John Newton was born in London the son of a merchant navy captain. He was educated at a school at Stratford in Essex and went to sea at the age of 11. Newton made a series of six voyages under his father's tutelage between 1736 and 1742. After his father's retirement, it was intended that Newton be sent to work on a sugar plantation in Jamaica but this plan came to nothing and he remained at sea.

In 1744 Newton was press-ganged into the Royal Navy but was given the rank of midshipman after his father's intervention. Of an unruly and undisciplined nature, Newton deserted in Plymouth, was recaptured and flogged. He was finally exchanged into a merchant ship, a slaver, and thereafter rose through the ranks and gained his own command in 1750. Newton was a captain in the slave trade until 1755 when he was appointed surveyor of tides at Liverpool.

Newton had converted during a storm at sea in March 1748. When he settled in Liverpool with his wife Mary, who he married in 1750, he started to hold bible meetings in his house and entertained George Whitefield. A mild Calvinist by persuasion this did not prevent Newton from engaging in a friendly correspondence with John Wesley and he also became acquainted with other evangelicals such as William Grimshaw and Henry Venn.

Newton applied for Holy Orders but was turned down. In 1760 he became the minister of an independent congregation at Warwick and was also invited by Wesley to enter the Methodist itinerancy.

At this time Newton wrote a first draft of his autobiography and when this was shown to the evangelical sympathiser Lord Dartmouth, influence was exerted to persuade the Bishop of Lincoln to ordain Newton into the Anglican ministry. In 1764 he was appointed curate of Olney in Buckinghamshire and immediately embarked on a very active and successful parish ministry conducted on evangelical lines.

Newton became friendly with the poet William Cowper and the two collaborated in writing The Olney Hymns in 1779. Newton's contribution included for the first time in print the famous works "Amazing Grace", "Glorious things of thee are spoken" and "How sweet the name of Jesus sounds".

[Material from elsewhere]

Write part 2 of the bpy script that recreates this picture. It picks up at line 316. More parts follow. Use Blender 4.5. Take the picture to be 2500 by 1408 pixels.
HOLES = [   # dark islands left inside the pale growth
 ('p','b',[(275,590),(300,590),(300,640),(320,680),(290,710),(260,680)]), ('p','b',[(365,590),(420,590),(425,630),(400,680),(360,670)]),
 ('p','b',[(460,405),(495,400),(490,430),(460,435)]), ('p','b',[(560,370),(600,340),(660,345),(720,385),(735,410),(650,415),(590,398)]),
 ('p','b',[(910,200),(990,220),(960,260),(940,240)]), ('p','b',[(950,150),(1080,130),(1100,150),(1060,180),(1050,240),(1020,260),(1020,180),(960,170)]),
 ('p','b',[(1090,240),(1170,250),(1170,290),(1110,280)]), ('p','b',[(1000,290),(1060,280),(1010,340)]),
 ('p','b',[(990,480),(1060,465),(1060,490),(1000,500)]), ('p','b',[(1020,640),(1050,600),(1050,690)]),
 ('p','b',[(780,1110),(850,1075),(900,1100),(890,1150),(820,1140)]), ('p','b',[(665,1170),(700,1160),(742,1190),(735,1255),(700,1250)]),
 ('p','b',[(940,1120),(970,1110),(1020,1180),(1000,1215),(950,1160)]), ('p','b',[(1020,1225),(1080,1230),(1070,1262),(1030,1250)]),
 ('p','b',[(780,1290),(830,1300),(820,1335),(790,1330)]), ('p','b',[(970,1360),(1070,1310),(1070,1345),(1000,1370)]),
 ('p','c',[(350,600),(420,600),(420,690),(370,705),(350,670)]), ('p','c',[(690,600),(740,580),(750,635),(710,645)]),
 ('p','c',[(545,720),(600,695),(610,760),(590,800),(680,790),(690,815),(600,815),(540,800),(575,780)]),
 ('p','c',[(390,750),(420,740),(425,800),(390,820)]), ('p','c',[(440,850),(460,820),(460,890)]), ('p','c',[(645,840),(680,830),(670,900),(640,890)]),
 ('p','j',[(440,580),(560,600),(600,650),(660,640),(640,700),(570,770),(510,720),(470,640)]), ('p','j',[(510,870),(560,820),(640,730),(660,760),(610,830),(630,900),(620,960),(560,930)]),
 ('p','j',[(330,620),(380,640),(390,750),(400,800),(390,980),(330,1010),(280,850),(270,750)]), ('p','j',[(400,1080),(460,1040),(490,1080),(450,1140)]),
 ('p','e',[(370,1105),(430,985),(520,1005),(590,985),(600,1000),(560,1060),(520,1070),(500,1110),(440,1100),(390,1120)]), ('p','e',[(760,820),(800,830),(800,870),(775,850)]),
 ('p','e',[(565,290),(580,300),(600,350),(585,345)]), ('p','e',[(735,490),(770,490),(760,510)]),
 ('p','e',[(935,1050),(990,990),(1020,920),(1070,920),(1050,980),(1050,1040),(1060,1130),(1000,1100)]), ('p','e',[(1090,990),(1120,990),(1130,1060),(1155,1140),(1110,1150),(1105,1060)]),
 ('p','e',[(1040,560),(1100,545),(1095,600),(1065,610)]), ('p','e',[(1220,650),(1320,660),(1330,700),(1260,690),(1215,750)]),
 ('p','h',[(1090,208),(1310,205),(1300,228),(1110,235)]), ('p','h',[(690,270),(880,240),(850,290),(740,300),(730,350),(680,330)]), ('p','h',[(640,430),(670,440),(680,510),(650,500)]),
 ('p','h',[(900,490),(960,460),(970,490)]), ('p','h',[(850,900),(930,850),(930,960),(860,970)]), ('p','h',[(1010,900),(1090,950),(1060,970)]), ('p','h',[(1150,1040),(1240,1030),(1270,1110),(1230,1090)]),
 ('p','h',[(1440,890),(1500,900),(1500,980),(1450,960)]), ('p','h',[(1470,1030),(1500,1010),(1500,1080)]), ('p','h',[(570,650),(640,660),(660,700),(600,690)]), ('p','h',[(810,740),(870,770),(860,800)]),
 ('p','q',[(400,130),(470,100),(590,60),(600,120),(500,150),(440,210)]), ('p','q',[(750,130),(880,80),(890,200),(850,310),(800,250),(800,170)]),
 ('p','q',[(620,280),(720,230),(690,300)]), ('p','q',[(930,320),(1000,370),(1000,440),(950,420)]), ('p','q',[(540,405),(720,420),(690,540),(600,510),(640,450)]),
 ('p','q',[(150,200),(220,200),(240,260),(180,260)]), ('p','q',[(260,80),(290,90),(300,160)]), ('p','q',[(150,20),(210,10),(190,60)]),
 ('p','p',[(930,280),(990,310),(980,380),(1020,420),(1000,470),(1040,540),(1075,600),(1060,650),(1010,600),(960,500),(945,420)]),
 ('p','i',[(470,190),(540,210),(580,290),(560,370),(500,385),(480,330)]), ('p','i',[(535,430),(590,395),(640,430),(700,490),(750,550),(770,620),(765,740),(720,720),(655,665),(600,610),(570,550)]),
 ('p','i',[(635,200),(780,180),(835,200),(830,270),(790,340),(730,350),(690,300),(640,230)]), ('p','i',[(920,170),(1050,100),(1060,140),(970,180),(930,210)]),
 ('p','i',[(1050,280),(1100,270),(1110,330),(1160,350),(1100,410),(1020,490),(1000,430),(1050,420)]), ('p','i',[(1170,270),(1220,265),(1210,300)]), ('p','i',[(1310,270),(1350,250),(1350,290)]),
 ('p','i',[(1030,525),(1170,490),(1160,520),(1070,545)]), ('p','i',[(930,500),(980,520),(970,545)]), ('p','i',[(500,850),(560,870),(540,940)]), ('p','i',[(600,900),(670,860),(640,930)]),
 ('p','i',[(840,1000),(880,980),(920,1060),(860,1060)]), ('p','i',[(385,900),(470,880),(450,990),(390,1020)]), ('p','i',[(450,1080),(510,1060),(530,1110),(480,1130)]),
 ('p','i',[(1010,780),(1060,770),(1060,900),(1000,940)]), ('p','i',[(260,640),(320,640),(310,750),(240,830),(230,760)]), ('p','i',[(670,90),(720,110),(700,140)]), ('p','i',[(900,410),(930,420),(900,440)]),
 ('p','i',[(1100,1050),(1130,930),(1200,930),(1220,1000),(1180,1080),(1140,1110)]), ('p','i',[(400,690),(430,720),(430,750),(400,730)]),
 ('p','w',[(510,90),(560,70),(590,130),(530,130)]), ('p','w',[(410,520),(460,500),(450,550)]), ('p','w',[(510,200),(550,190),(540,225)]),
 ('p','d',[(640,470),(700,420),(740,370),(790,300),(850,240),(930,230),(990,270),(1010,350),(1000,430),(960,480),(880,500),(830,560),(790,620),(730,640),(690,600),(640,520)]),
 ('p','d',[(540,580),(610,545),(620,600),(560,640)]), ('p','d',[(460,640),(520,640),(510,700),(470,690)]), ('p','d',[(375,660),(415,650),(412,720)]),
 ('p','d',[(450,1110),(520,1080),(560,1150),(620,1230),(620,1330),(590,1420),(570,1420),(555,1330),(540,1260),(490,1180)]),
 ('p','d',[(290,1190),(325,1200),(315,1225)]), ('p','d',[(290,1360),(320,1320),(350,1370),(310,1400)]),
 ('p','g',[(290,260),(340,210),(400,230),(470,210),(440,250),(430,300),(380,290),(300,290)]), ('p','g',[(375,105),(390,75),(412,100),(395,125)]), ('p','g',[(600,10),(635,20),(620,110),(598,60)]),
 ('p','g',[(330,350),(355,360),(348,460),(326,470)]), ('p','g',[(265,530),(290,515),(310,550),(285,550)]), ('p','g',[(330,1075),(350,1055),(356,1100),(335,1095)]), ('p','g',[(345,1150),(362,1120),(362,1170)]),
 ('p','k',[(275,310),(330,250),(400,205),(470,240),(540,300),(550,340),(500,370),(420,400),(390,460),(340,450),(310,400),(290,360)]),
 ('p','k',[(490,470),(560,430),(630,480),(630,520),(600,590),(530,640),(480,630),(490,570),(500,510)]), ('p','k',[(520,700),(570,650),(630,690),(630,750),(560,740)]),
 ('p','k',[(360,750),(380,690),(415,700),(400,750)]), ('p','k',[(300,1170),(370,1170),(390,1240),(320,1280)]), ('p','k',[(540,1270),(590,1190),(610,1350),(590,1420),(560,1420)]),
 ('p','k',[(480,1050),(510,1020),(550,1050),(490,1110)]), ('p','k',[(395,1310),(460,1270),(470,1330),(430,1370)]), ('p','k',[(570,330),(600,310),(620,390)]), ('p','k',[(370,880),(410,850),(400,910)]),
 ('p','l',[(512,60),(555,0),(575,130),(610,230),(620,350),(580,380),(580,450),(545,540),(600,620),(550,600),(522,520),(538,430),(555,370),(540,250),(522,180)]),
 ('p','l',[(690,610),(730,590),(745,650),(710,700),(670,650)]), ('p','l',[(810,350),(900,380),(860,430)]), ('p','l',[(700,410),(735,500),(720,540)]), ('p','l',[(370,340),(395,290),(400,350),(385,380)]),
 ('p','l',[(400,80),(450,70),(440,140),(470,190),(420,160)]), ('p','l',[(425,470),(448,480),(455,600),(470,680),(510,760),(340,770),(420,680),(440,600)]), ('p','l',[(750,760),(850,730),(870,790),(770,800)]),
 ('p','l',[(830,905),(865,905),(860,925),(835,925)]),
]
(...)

In January 1780 Newton became the Vicar of St Mary Woolnoth with St Mary Woolchurch in London and remained there for the rest of his life as a powerful influence over many younger Anglican evangelicals. In his later years, Newton was staunchly opposed to the slave trade and bitterly regretted his own part in it. In 1787 he published the influential Thoughts upon the African Slave Trade and also gave evidence before the Privy Council.